Have you ever run away?
This past month has been a real struggle for me mentally and I swear everything felt like it was coming to a catalyst and all I wanted to do was to run away. That’s fight or flight or something isn’t it? The space between the past and your reality, that’s how it feels sometimes. But then I did just that. If you’ve been on my socials lately you know that I went camping and let me tell you how amazing it was.
I truly felt like I was in one of those moments in a book of pure happiness and weightlessness. Spending four days away from everything and really just being. Before this weekend I would tell you I already knew that feeling but I didn’t then. We spent the weekend with no plan, just excited to experience the world around us, excited to wake up with a hot coffee sitting and drinking on a mist surrounded camp ground. I swear, if I could bottle that weekend up I would.
Once we arrived we did what I assume all new arrivals do. Assess the space and figure out how you want your home for the weekend to look. What ground is flat, are there any bugs around, does it provide enough shade. This is what I assume everyone does, and if im wrong dont tell me lol I’m not going to lie and say I had a massive hand in anything this weekend because I was truly along for the ride. I assisted where needed but was so excited inside to really care about anything. We set up camp while we waited for our neighbors to arrive and unpack. Have you ever camped with friends? If not I really suggest doing so because it was amazing.
After an amazing hot dinner, we went to scout out the beach access and found the stairways to heaven. (it was a literal walk way down to the beach) Have you ever been in a sport where you’re so excited to begin? That’s how I felt walking down those steps as the wind grew colder and crisper until finally you felt the cold sand beneath your toes. This is the same moment that keeps me coming back to the coast. The weight of the world is no longer on your shoulders let alone in your mind. Everything is erased and made new in the light of the ocean. You’ve come home. That’s what it feels like. Closing my eyes and I can see it again. The sun setting casting a beautiful warm hue to the world around us. The waves singing their songs of welcome. The wind embracing you as you are and healing you from the outside in.
The childlike joyfulness i’ve always loved but barely let out rushes forward and my face just splits into the most content smile for my heart is home. I know you’re probably like what the fuck Cassie hahah but honestly im just a sappy bitch behind this amazing personality. But truthfully, when was the last time you played like you did as a child? Do you remember feeling so weightless just happy? That was me.
Each trip to the coast I always try to bring a piece of it back, this time I scoured the sands for wood that spoke to me. Wood of all different shapes and sizes. Pieces that will someday be up in my own home as a reminder of the weekend where I was grounded and remind me to continue to ground myself when life gets a little too hard.

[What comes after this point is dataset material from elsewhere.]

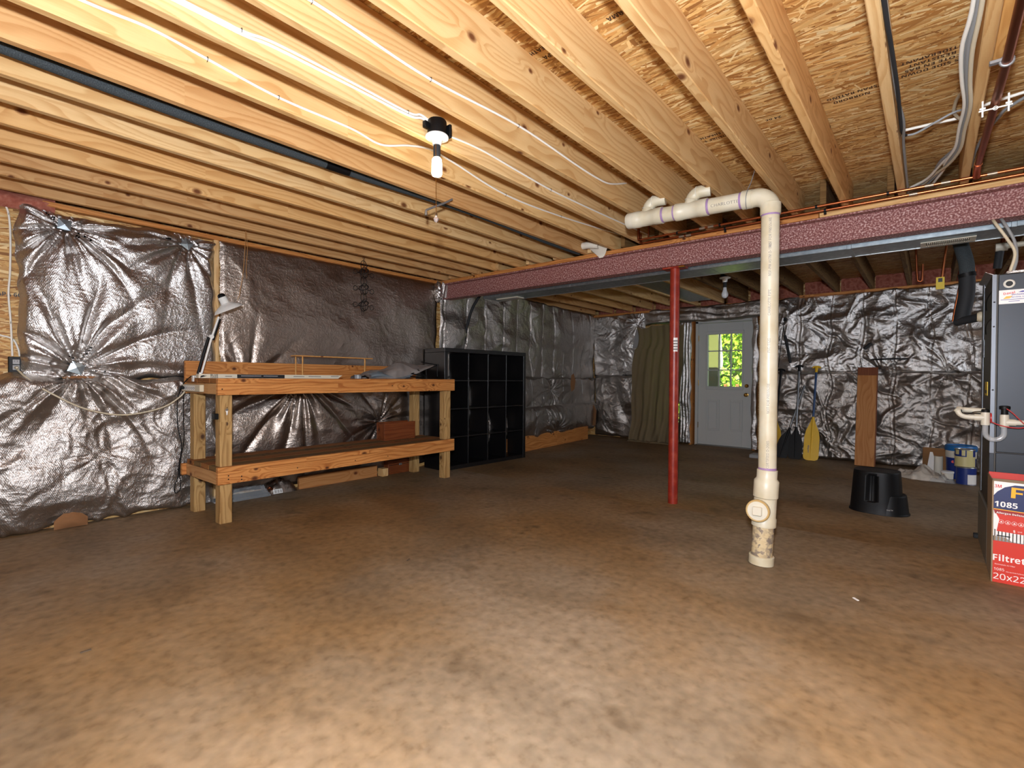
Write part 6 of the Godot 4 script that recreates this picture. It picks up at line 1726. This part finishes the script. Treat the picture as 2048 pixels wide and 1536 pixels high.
	var card := mb().prism(PackedVector2Array([Vector2(0.006, 0.262), Vector2(0.055, 0.258), Vector2(0.085, 0.238), Vector2(W - 0.01, 0.238), Vector2(W - 0.01, 0.562), Vector2(0.006, 0.570)]), 0.003, Transform3D(Basis.IDENTITY, Vector3(0, 0, -0.006)))
	obj("printed_card", card, M.print_white, b)
	var zf := -0.0028
	obj("blue_field", mb().prism(PackedVector2Array([Vector2(0.006, 0.416), Vector2(W - 0.012, 0.400), Vector2(W - 0.012, 0.556), Vector2(0.09, 0.556), Vector2(0.05, 0.540), Vector2(0.02, 0.512), Vector2(0.006, 0.490)]), 0.001, Transform3D(Basis.IDENTITY, Vector3(0, 0, zf))), M.print_blue, b)
	obj("yellow_line", mb().prism(PackedVector2Array([Vector2(0.006, 0.412), Vector2(W - 0.012, 0.396), Vector2(W - 0.012, 0.400), Vector2(0.006, 0.416)]), 0.0014, Transform3D(Basis.IDENTITY, Vector3(0, 0, zf))), M.print_yellow, b)
	obj("red_field", mb().prism(PackedVector2Array([Vector2(0.02, 0.29), Vector2(W - 0.012, 0.275), Vector2(W - 0.012, 0.396), Vector2(0.006, 0.412), Vector2(0.03, 0.36)]), 0.001, Transform3D(Basis.IDENTITY, Vector3(0, 0, zf))), M.print_red, b)
	obj("dark_red_band", mb().prism(PackedVector2Array([Vector2(0.012, 0.388), Vector2(W - 0.012, 0.372), Vector2(W - 0.012, 0.394), Vector2(0.006, 0.411)]), 0.0014, Transform3D(Basis.IDENTITY, Vector3(0, 0, zf))), M.print_dark_red, b)
	obj("grey_bar", mb().span(Vector3(0.02, 0.262, -0.004), Vector3(0.075, 0.268, -0.0018), 0.0), M.print_black, b)
	for q in [["3M", 0.017, M.print_red, 0.024, 0.543, 0.9], ["Filtrete", 0.058, M.print_yellow, 0.275, 0.506, 1.45], ["1085", 0.030, M.print_white, 0.056, 0.442, 1.05], ["Allergen Defense Extra", 0.0095, M.print_white, 0.098, 0.392, 1.1]]:
		text(b, q[0], q[1], q[2], facing(Vector3(1, -0.035, 0), Fz, Vector3(q[3], q[4], -0.0012)), 700, "lettering", q[5])
	for i in 5:
		var x := 0.038 + 0.026 * i
		obj("icon_ring", mb().tube(ring(Vector3(x, 0.345 - i * 0.0012, -0.0016), Vector3(1, 0, 0), Vector3(0, 1, 0), 0.0105, 16), 0.0009, 5), M.print_white, b)
		obj("icon_mark", mb().prism(PackedVector2Array([Vector2(-0.006, -0.004), Vector2(0.006, -0.004), Vector2(0.003, 0.002), Vector2(0.0, 0.005), Vector2(-0.003, 0.0)]), 0.0008, Transform3D(Basis.IDENTITY, Vector3(x, 0.345 - i * 0.0012, -0.0022))), M.print_white, b)
	text(b, "$", 0.013, M.print_white, facing(Vector3(1, 0, 0), Fz, Vector3(0.090, 0.300, -0.0012)), 700)
	text(b, "SAVE", 0.006, M.print_white, facing(Vector3(1, 0, 0), Fz, Vector3(0.112, 0.300, -0.0012)), 400)
	text(b, "Filtrete", 0.034, M.print_white, facing(Vector3(1, 0, 0), Fz, Vector3(0.083, 0.140, 0.0004)), 700, "lettering", 0.95)
	text(b, "Electrostatic Air Filter", 0.0062, M.print_white, facing(Vector3(1, 0, 0), Fz, Vector3(0.055, 0.104, 0.0004)), 400)
	text(b, "1085", 0.0145, M.print_white, facing(Vector3(1, 0, 0), Fz, Vector3(0.032, 0.076, 0.0004)), 400)
	text(b, "Microparticle Performance Rating", 0.005, M.print_white, facing(Vector3(1, 0, 0), Fz, Vector3(0.112, 0.069, 0.0004)), 400)
	text(b, "20x22x1", 0.034, M.print_white, facing(Vector3(1, 0, 0), Fz, Vector3(0.10, 0.036, 0.0004)), 400, "lettering", 1.05)

func outside() -> void:
	var l := struct("lawn", mb().span(Vector3(-30, -0.25, -40), Vector3(20, -0.15, -9.05), 0.0), M.lawn)
	l.name = "trim_1"  # the grass ground outside the door, no trim piece
	var leaf := mb()
	leaf.tri(Vector3(0, 0, 0), Vector3(0.5, 0.5, 0.06), Vector3(-0.5, 0.5, 0.06), Vector3(0, 0, 1), Vector3(0.3, 0, 1), Vector3(-0.3, 0, 1))
	leaf.tri(Vector3(0, 1.15, -0.05), Vector3(0.5, 0.5, 0.06), Vector3(-0.5, 0.5, 0.06), Vector3(0, 0, 1), Vector3(0.3, 0, 1), Vector3(-0.3, 0, 1))
	var lm := leaf.done()
	var r := RandomNumberGenerator.new()
	r.seed = 5
	for k in 3:
		var cx: float = [-6.1, -3.9, -1.6][k]
		var cz: float = [-15.5, -14.6, -15.2][k]
		var t := thing("leafy_tree", ["sunlit leafy bush outside, seen in the left door panes", "sunlit leafy bush outside, straight behind the middle door panes", "sunlit leafy bush outside, beyond the right door panes"][k], "tree", Vector3(cx, -0.2, cz), 0, "bushes outside the door")
		for q in [[0, 0, 0.3], [0.3, 0.2, -0.2], [-0.3, 0.1, 0.2]]:
			obj("stem", mb().tube([Vector3(q[0] * 0.3, 0, q[1]), Vector3(q[0], 1.6, q[1]), Vector3(q[0] * 2.4, 3.2, q[1] + q[2])], [0.06, 0.045, 0.02], 8), M.bark, t)
		var mm := MultiMesh.new()
		mm.transform_format = MultiMesh.TRANSFORM_3D
		mm.use_colors = true
		mm.mesh = lm
		mm.instance_count = 8200
		for i in 8200:
			var d := Vector3(r.randfn(), r.randfn(), r.randfn()).normalized() * pow(r.randf(), 0.4)
			var p := Vector3(0, 2.1, 0) + d * Vector3(1.75, 2.2, 1.2)
			var b := Basis(Vector3(0, 1, 0), r.randf() * TAU) * Basis(Vector3(1, 0, 0), r.randf_range(-1.5, 0.6)) * Basis(Vector3(0, 0, 1), r.randf_range(-1.2, 1.2))
			mm.set_instance_transform(i, Transform3D(b.scaled(Vector3.ONE * r.randf_range(0.07, 0.15)), p))
			var g := r.randf_range(0.75, 1.2)
			mm.set_instance_color(i, Color(0.30 * g * r.randf_range(0.8, 1.3), 0.50 * g, 0.04 * g))
		var mi := MultiMeshInstance3D.new()
		mi.name = "foliage"
		mi.multimesh = mm
		mi.material_override = M.leaf
		mi.set_meta("kind", "stuff")
		t.add_child(mi)
	var p := thing("deck_post", "wooden deck post with green foliage light in its colour outside the left door panes", "post", Vector3(-3.24, -0.15, -10.0))
	obj("post", mb().span(Vector3(-0.09, 0, -0.07), Vector3(0.09, 3.2, 0.07), 0.006, Vector2(0.3, 0.1)), M.deck_wood_greenlit, p)
	obj("clear_wrap", mb().tube(curve([Vector3(0.10, 2.25, 0.05), Vector3(0.13, 1.9, 0.06), Vector3(0.15, 1.6, 0.05), Vector3(0.10, 1.35, 0.06)], 5), 0.03, 8), M.clear_vinyl, p)
	var ra := thing("deck_railing", "low dark picket railing outside, across the foot of the door panes", "railing", Vector3(-3.0, -0.15, -10.6))
	for i in 9:
		var x := -0.9 + 0.23 * i
		obj("picket", mb().span(Vector3(x - 0.03, 0, -0.02), Vector3(x + 0.03, 1.20, 0.02), 0.004), M.weathered, ra)
	obj("rail", mb().span(Vector3(-1.1, 0.95, -0.04), Vector3(1.1, 1.02, -0.021), 0.004), M.weathered, ra)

That first night, we scoured the tree line to find the best stick for roasting marshmallows. Honestly if you haven’t roasted marshmallows on a stick what are you even doing with your life lol it’s a right of passage lol Spoiler alert, I in fact did not find the best one lol Emily did. This was the kids first time camping and I hope they had as much fun as me.
Sleeping on the floor that first night was honestly amazing. Aside from it being so hard lol I fell asleep so quickly and had the best dreams and sleep i’ve had in a while.
But let me tell you about that first morning coffee. It was everything you can imagine. From the flannel I wore to the mist in the trees, to the picnic bench that’s always just a little wet from the condensation in the air. I ruined my coffee and it was cold lol BUUTTT I loved everything else about the experience and then made up for my coffee errors for the remainder of the weekend lol I guess we found a time and place where iced coffee is not perfect for hahaha
I have to say Felipe really outdid himself with the meals he prepared while we were camping, we had some old favorites along with some new ones. Seeing this man in this light has honestly been my favorite. I swear I can see the childlike version of him ready to explore and do everything. Did I mention it was a truly magical weekend?
That morning we spent on the beach in the overcast morning playing in the sand and exploring the beach. I swear I am healing my inner child wounds by being the mother I am to my children. Seeing them play and connect with one another was honestly so rewarding. I swear I was living in a dream this weekend. Just feeling Felipe’s arms wrapped around my shoulders as we watch our boys playing, it’s in almost every romance novel! and I lived it.
Who would ever want to go back?
But all things must go back to reality right?
One thing i’ve learned is we create the reality we want in our lives so no and yes. Things will be how we want them to be. We’ll keep moments that stood out and the rest will fade like time itself. But in this moment I can still feel the sun gently kissing my exposed skin, the wind blanketing me in sweet caresses soft like a lover, and feel the mist gently cascading over everything providing a world of wonder and excitement of a new adventure.